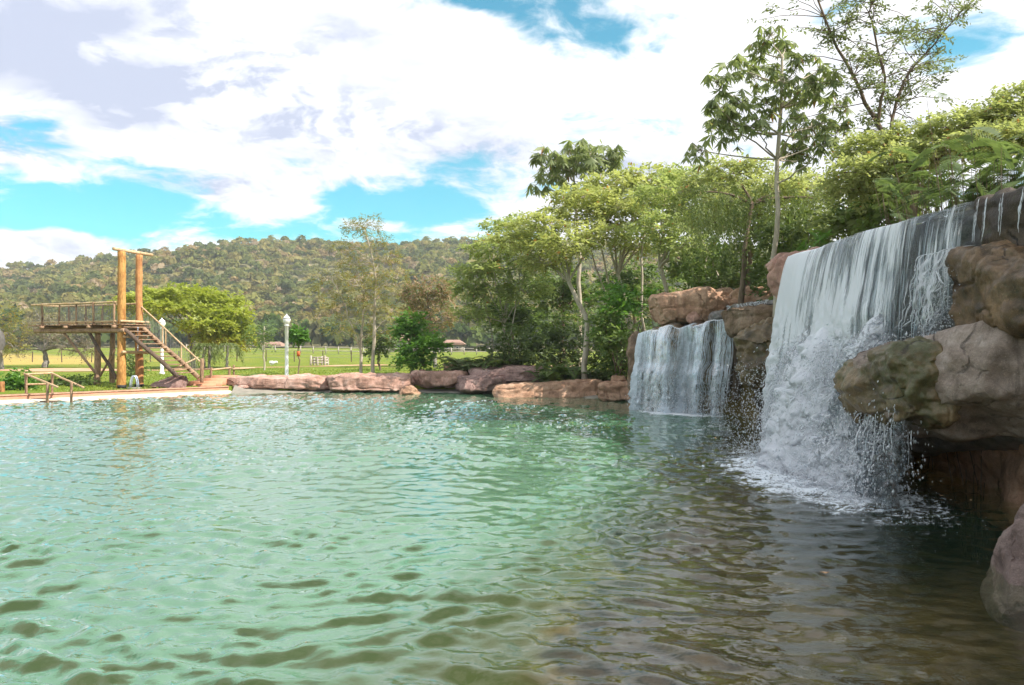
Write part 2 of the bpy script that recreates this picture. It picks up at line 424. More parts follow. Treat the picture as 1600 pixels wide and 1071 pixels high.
def axis(lo, hi, step, far_lo, far_hi, grow=1.16):
    a = list(np.arange(lo, hi + 1e-6, step)); s = step
    while a[-1] < far_hi: s *= grow; a.append(a[-1] + s)
    s = step
    while a[0] > far_lo: s *= grow; a.insert(0, a[0] - s)
    return np.array(a)
gX = axis(-36, 16, .6, -1800, 1800); gY = axis(-3, 62, .6, -300, 2600)
Vg, Fg = cgrid(gX, gY, gz)
# ---- ground material: mown lawn, sun-dried field, bare soil
m, t, out = new_mat('lawn_and_field'); pos = nn(t, 'ShaderNodeNewGeometry').outputs['Position']
n1 = noise(t, pos, .25, 5, .6); n2 = noise(t, pos, 2.6, 6, .7); n3 = noise(t, pos, 22, 3)
g = mixc(t, mrange(t, n2, .3, .7), (.13, .19, .022), (.22, .27, .035))
g = mixc(t, mrange(t, n1, .42, .66), g, (.28, .27, .05))
g = mixc(t, mrange(t, n3, .35, .7, 0, .4), g, (.09, .13, .02))
sp = nn(t, 'ShaderNodeSeparateXYZ', {0: pos})
wv = mth(t, 'ADD', sp.outputs[0], mth(t, 'MULTIPLY', n1, 26.0))
dryf = mth(t, 'MULTIPLY', mth(t, 'MULTIPLY', mrange(t, wv, -24.0, -32.0), mrange(t, mth(t, 'ADD', sp.outputs[1], mth(t, 'MULTIPLY', sp.outputs[0], .9)), 62, 48)), mrange(t, mth(t, 'ADD', sp.outputs[1], mth(t, 'MULTIPLY', n1, 8)), 74, 80))
dry = mixc(t, n2, (.40, .30, .08), (.50, .37, .12)); g = mixc(t, dryf, g, dry)
# leaf litter and bare soil under the wood on the right bank
wood = mth(t, 'MULTIPLY', mrange(t, mth(t, 'ADD', sp.outputs[0], mth(t, 'MULTIPLY', n1, 3)), 1.6, 3.6), mrange(t, sp.outputs[1], 60, 48))
g = mixc(t, wood, g, mixc(t, n2, (.10, .065, .03), (.22, .17, .06)))
p = nn(t, 'ShaderNodeBsdfPrincipled', {'Base Color': g, 'Roughness': .95, 'Specular IOR Level': .1, 'Normal': bump(t, mth(t, 'ADD', n3, n2), .8, .08)})
t.links.new(p.outputs[0], out.inputs[0]); M_ground = m
tag(obj('ground', Vg, Fg, M_ground, smooth=True), kind='structure')

# ---- pool floor: pale sand and tile, brown silt and stone with painted-in shade beside the falls
m, t, out = new_mat('pool_floor'); pos = nn(t, 'ShaderNodeNewGeometry').outputs['Position']
sp = nn(t, 'ShaderNodeSeparateXYZ', {0: pos})
n1 = noise(t, pos, .7, 5, .6); n2 = noise(t, pos, 3.0, 5, .6)
# line along which the pale floor gives way to silt and painted shade, set on the shadow's edge: from (-1.5, 4) to (6, 19)
e = mth(t, 'ADD', mth(t, 'SUBTRACT', sp.outputs[0], mth(t, 'MULTIPLY', mth(t, 'SUBTRACT', sp.outputs[1], 4.0), .44)), mth(t, 'MULTIPLY', n1, 1.8))
f = mrange(t, e, -1.4, .1)
pale = mixc(t, n1, (.060, .070, .024), (.090, .100, .038))
silt_shade = mixc(t, mrange(t, n2, .3, .7), (.085, .046, .016), (.20, .115, .042))
p = nn(t, 'ShaderNodeBsdfDiffuse', {'Color': mixc(t, f, pale, silt_shade)})
t.links.new(p.outputs[0], out.inputs[0]); M_floor = m
Vf, Ff = cgrid(np.arange(-36, 10, 1.0), np.arange(0, 39, 1.0), lambda x, y: -1.15 + .07 * fbm(np.c_[x, y, x * 0] * .4, 2, 2))
tag(obj('pool_floor', Vf, Ff, M_floor, smooth=True), kind='structure')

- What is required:
Write the listing out a second time exactly, dropping all images.

- Answer in full:
Write part 2 of the bpy script that recreates this picture. It picks up at line 424. More parts follow. Treat the picture as 1600 pixels wide and 1071 pixels high.
def axis(lo, hi, step, far_lo, far_hi, grow=1.16):
    a = list(np.arange(lo, hi + 1e-6, step)); s = step
    while a[-1] < far_hi: s *= grow; a.append(a[-1] + s)
    s = step
    while a[0] > far_lo: s *= grow; a.insert(0, a[0] - s)
    return np.array(a)
gX = axis(-36, 16, .6, -1800, 1800); gY = axis(-3, 62, .6, -300, 2600)
Vg, Fg = cgrid(gX, gY, gz)
# ---- ground material: mown lawn, sun-dried field, bare soil
m, t, out = new_mat('lawn_and_field'); pos = nn(t, 'ShaderNodeNewGeometry').outputs['Position']
n1 = noise(t, pos, .25, 5, .6); n2 = noise(t, pos, 2.6, 6, .7); n3 = noise(t, pos, 22, 3)
g = mixc(t, mrange(t, n2, .3, .7), (.13, .19, .022), (.22, .27, .035))
g = mixc(t, mrange(t, n1, .42, .66), g, (.28, .27, .05))
g = mixc(t, mrange(t, n3, .35, .7, 0, .4), g, (.09, .13, .02))
sp = nn(t, 'ShaderNodeSeparateXYZ', {0: pos})
wv = mth(t, 'ADD', sp.outputs[0], mth(t, 'MULTIPLY', n1, 26.0))
dryf = mth(t, 'MULTIPLY', mth(t, 'MULTIPLY', mrange(t, wv, -24.0, -32.0), mrange(t, mth(t, 'ADD', sp.outputs[1], mth(t, 'MULTIPLY', sp.outputs[0], .9)), 62, 48)), mrange(t, mth(t, 'ADD', sp.outputs[1], mth(t, 'MULTIPLY', n1, 8)), 74, 80))
dry = mixc(t, n2, (.40, .30, .08), (.50, .37, .12)); g = mixc(t, dryf, g, dry)
# leaf litter and bare soil under the wood on the right bank
wood = mth(t, 'MULTIPLY', mrange(t, mth(t, 'ADD', sp.outputs[0], mth(t, 'MULTIPLY', n1, 3)), 1.6, 3.6), mrange(t, sp.outputs[1], 60, 48))
g = mixc(t, wood, g, mixc(t, n2, (.10, .065, .03), (.22, .17, .06)))
p = nn(t, 'ShaderNodeBsdfPrincipled', {'Base Color': g, 'Roughness': .95, 'Specular IOR Level': .1, 'Normal': bump(t, mth(t, 'ADD', n3, n2), .8, .08)})
t.links.new(p.outputs[0], out.inputs[0]); M_ground = m
tag(obj('ground', Vg, Fg, M_ground, smooth=True), kind='structure')

# ---- pool floor: pale sand and tile, brown silt and stone with painted-in shade beside the falls
m, t, out = new_mat('pool_floor'); pos = nn(t, 'ShaderNodeNewGeometry').outputs['Position']
sp = nn(t, 'ShaderNodeSeparateXYZ', {0: pos})
n1 = noise(t, pos, .7, 5, .6); n2 = noise(t, pos, 3.0, 5, .6)
# line along which the pale floor gives way to silt and painted shade, set on the shadow's edge: from (-1.5, 4) to (6, 19)
e = mth(t, 'ADD', mth(t, 'SUBTRACT', sp.outputs[0], mth(t, 'MULTIPLY', mth(t, 'SUBTRACT', sp.outputs[1], 4.0), .44)), mth(t, 'MULTIPLY', n1, 1.8))
f = mrange(t, e, -1.4, .1)
pale = mixc(t, n1, (.060, .070, .024), (.090, .100, .038))
silt_shade = mixc(t, mrange(t, n2, .3, .7), (.085, .046, .016), (.20, .115, .042))
p = nn(t, 'ShaderNodeBsdfDiffuse', {'Color': mixc(t, f, pale, silt_shade)})
t.links.new(p.outputs[0], out.inputs[0]); M_floor = m
Vf, Ff = cgrid(np.arange(-36, 10, 1.0), np.arange(0, 39, 1.0), lambda x, y: -1.15 + .07 * fbm(np.c_[x, y, x * 0] * .4, 2, 2))
tag(obj('pool_floor', Vf, Ff, M_floor, smooth=True), kind='structure')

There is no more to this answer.